Go from the first line to the line with "cam_data.dof.aperture_blades = 0" and return those lines verbatim, ends included.
*****
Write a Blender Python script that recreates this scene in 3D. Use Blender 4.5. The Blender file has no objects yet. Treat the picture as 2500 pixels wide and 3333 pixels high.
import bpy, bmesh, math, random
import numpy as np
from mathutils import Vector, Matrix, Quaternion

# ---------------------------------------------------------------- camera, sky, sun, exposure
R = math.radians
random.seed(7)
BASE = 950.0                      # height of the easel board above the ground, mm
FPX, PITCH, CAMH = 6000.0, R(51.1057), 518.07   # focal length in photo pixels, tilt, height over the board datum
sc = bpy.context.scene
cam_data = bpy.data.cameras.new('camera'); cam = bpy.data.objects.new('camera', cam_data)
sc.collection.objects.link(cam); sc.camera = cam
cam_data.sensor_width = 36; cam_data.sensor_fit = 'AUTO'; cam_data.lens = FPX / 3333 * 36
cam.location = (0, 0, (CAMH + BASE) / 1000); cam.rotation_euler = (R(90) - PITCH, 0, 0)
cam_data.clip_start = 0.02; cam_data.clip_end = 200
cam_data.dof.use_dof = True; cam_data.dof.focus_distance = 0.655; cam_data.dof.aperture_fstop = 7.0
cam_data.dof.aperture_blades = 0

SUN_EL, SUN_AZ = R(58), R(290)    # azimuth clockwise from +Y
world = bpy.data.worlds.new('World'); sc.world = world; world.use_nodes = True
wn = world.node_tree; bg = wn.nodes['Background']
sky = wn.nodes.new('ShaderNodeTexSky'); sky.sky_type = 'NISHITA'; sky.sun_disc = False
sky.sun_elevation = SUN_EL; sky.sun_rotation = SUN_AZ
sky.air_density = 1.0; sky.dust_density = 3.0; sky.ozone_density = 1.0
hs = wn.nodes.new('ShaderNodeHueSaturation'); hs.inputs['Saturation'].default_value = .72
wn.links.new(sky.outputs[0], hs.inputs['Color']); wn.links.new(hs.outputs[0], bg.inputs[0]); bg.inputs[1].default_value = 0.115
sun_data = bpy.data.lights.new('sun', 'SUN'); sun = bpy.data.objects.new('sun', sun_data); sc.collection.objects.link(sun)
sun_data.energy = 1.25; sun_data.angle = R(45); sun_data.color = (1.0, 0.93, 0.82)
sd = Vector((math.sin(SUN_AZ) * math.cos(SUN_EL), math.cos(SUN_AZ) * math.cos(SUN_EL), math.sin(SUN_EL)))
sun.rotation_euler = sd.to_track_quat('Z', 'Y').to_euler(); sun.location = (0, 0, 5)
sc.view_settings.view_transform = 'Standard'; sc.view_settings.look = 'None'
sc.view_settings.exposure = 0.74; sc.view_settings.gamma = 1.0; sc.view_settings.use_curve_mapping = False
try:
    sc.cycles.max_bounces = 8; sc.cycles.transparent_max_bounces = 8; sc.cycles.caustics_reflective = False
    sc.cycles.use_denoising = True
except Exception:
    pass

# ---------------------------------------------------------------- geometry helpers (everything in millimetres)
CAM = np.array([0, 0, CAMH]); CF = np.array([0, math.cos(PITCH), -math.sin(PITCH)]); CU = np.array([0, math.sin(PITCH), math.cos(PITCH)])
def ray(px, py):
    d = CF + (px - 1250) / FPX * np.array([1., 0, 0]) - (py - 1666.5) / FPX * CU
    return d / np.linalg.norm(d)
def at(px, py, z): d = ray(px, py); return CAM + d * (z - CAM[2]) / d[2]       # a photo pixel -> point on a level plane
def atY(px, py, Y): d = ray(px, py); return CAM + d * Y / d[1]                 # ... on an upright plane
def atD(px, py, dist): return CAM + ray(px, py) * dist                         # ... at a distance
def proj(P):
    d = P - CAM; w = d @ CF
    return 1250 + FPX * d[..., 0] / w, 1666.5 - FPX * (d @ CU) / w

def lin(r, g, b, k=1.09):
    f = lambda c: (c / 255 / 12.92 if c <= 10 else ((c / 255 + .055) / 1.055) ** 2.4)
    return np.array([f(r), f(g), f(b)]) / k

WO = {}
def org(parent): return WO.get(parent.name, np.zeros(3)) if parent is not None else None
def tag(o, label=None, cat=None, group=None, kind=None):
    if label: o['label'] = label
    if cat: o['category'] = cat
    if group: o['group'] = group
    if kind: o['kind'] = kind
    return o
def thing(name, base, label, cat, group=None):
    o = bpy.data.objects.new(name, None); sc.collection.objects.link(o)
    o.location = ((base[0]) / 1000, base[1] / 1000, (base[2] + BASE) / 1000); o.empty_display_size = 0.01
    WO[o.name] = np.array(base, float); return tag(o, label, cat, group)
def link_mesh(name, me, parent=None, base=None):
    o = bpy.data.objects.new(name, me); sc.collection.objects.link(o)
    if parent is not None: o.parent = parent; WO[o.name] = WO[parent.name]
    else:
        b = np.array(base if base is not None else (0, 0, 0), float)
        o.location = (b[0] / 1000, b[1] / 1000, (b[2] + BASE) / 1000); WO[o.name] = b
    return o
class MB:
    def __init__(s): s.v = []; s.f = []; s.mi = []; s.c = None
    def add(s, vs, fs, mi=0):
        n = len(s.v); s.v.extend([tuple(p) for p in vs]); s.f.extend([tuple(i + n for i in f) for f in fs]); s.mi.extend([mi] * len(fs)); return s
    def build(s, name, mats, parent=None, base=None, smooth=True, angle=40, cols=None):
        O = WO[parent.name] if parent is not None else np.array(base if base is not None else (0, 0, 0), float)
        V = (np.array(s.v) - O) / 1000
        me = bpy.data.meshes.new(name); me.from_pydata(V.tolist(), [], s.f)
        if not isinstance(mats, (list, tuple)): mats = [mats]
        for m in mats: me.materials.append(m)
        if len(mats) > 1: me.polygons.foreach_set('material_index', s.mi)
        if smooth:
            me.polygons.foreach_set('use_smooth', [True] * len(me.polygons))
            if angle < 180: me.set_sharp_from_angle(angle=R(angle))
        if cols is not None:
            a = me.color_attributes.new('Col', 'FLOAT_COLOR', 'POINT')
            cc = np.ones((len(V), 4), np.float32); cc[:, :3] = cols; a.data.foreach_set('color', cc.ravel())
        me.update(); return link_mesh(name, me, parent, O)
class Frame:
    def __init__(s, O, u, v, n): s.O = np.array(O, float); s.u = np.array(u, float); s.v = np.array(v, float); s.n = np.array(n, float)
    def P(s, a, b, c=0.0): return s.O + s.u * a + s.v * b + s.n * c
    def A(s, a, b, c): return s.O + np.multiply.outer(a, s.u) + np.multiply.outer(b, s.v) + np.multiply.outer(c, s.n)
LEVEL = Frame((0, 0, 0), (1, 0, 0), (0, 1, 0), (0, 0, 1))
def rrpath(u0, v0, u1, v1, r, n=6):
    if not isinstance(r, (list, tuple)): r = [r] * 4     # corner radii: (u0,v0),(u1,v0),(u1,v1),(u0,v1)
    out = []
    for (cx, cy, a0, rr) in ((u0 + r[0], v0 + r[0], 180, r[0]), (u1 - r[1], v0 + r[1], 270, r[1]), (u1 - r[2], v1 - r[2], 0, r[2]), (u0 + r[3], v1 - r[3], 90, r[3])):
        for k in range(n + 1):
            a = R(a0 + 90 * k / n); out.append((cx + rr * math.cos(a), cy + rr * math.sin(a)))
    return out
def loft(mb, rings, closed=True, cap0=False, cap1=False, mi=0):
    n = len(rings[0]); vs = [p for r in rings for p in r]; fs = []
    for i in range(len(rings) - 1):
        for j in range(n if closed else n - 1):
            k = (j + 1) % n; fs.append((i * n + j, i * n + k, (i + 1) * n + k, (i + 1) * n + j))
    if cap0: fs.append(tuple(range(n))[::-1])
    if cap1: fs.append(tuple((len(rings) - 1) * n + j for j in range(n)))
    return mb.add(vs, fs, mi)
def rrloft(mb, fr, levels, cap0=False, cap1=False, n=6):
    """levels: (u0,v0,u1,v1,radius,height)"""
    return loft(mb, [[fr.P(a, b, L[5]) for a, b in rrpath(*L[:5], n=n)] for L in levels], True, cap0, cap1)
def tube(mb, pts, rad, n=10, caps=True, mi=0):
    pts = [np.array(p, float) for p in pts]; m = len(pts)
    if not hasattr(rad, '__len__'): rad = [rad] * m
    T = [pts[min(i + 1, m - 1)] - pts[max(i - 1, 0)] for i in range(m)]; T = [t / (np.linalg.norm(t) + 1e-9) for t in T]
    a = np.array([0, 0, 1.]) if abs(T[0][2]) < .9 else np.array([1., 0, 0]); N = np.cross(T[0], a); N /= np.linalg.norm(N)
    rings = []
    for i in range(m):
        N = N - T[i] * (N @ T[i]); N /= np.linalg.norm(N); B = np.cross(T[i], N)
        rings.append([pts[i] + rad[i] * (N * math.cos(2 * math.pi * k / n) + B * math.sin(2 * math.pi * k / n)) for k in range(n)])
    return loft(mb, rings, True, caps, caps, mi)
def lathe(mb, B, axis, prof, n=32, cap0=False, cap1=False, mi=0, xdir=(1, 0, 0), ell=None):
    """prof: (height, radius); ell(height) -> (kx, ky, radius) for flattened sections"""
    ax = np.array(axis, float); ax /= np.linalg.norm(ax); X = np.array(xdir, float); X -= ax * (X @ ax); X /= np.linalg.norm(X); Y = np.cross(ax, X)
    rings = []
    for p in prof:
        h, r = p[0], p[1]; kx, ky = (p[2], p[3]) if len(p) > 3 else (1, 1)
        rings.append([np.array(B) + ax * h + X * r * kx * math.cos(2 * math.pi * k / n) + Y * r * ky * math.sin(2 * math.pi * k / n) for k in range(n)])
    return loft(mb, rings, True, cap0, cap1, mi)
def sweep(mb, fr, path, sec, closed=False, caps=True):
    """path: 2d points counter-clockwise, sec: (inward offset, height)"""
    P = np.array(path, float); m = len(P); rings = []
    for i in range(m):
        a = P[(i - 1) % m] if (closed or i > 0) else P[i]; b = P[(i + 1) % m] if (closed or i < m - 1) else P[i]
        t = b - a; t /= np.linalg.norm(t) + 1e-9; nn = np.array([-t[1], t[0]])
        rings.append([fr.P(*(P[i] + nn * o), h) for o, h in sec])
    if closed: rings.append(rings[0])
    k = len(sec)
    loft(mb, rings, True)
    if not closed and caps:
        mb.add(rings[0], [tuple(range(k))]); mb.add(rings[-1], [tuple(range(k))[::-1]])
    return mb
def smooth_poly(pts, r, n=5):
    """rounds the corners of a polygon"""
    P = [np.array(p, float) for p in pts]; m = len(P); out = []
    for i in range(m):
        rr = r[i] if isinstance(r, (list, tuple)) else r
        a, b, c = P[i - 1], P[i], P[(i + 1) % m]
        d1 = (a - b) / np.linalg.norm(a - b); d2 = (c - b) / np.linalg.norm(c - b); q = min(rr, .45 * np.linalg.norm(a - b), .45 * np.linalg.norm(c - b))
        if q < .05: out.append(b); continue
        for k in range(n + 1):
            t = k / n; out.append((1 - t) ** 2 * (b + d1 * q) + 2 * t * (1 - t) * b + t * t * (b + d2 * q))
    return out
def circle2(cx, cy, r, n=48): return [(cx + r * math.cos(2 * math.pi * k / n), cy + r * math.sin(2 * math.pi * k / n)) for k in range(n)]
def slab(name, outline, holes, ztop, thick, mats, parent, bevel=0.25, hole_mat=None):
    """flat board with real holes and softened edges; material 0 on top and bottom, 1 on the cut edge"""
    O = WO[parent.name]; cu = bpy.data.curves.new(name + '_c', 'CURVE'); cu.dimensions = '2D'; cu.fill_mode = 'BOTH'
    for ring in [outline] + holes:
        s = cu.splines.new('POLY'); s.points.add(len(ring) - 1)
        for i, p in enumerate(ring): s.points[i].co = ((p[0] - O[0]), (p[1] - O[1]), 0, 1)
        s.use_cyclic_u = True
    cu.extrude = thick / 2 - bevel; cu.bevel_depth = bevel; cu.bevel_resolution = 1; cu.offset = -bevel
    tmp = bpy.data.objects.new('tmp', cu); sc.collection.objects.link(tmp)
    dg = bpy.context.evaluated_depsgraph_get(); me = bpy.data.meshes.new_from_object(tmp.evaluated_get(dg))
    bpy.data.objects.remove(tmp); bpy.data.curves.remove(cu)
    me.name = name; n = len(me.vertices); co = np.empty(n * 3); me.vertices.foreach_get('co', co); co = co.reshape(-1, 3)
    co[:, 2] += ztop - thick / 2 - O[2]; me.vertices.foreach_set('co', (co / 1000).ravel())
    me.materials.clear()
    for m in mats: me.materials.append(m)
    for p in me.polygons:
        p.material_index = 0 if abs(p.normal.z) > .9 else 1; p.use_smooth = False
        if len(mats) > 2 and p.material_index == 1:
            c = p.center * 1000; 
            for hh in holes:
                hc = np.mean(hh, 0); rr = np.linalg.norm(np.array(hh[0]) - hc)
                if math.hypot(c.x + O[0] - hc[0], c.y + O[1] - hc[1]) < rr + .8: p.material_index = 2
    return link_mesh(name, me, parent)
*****
▶ SOLUTION TO THE PROBLEM
Write a Blender Python script that recreates this scene in 3D. Use Blender 4.5. The Blender file has no objects yet. Treat the picture as 2500 pixels wide and 3333 pixels high.
import bpy, bmesh, math, random
import numpy as np
from mathutils import Vector, Matrix, Quaternion

# ---------------------------------------------------------------- camera, sky, sun, exposure
R = math.radians
random.seed(7)
BASE = 950.0                      # height of the easel board above the ground, mm
FPX, PITCH, CAMH = 6000.0, R(51.1057), 518.07   # focal length in photo pixels, tilt, height over the board datum
sc = bpy.context.scene
cam_data = bpy.data.cameras.new('camera'); cam = bpy.data.objects.new('camera', cam_data)
sc.collection.objects.link(cam); sc.camera = cam
cam_data.sensor_width = 36; cam_data.sensor_fit = 'AUTO'; cam_data.lens = FPX / 3333 * 36
cam.location = (0, 0, (CAMH + BASE) / 1000); cam.rotation_euler = (R(90) - PITCH, 0, 0)
cam_data.clip_start = 0.02; cam_data.clip_end = 200
cam_data.dof.use_dof = True; cam_data.dof.focus_distance = 0.655; cam_data.dof.aperture_fstop = 7.0
cam_data.dof.aperture_blades = 0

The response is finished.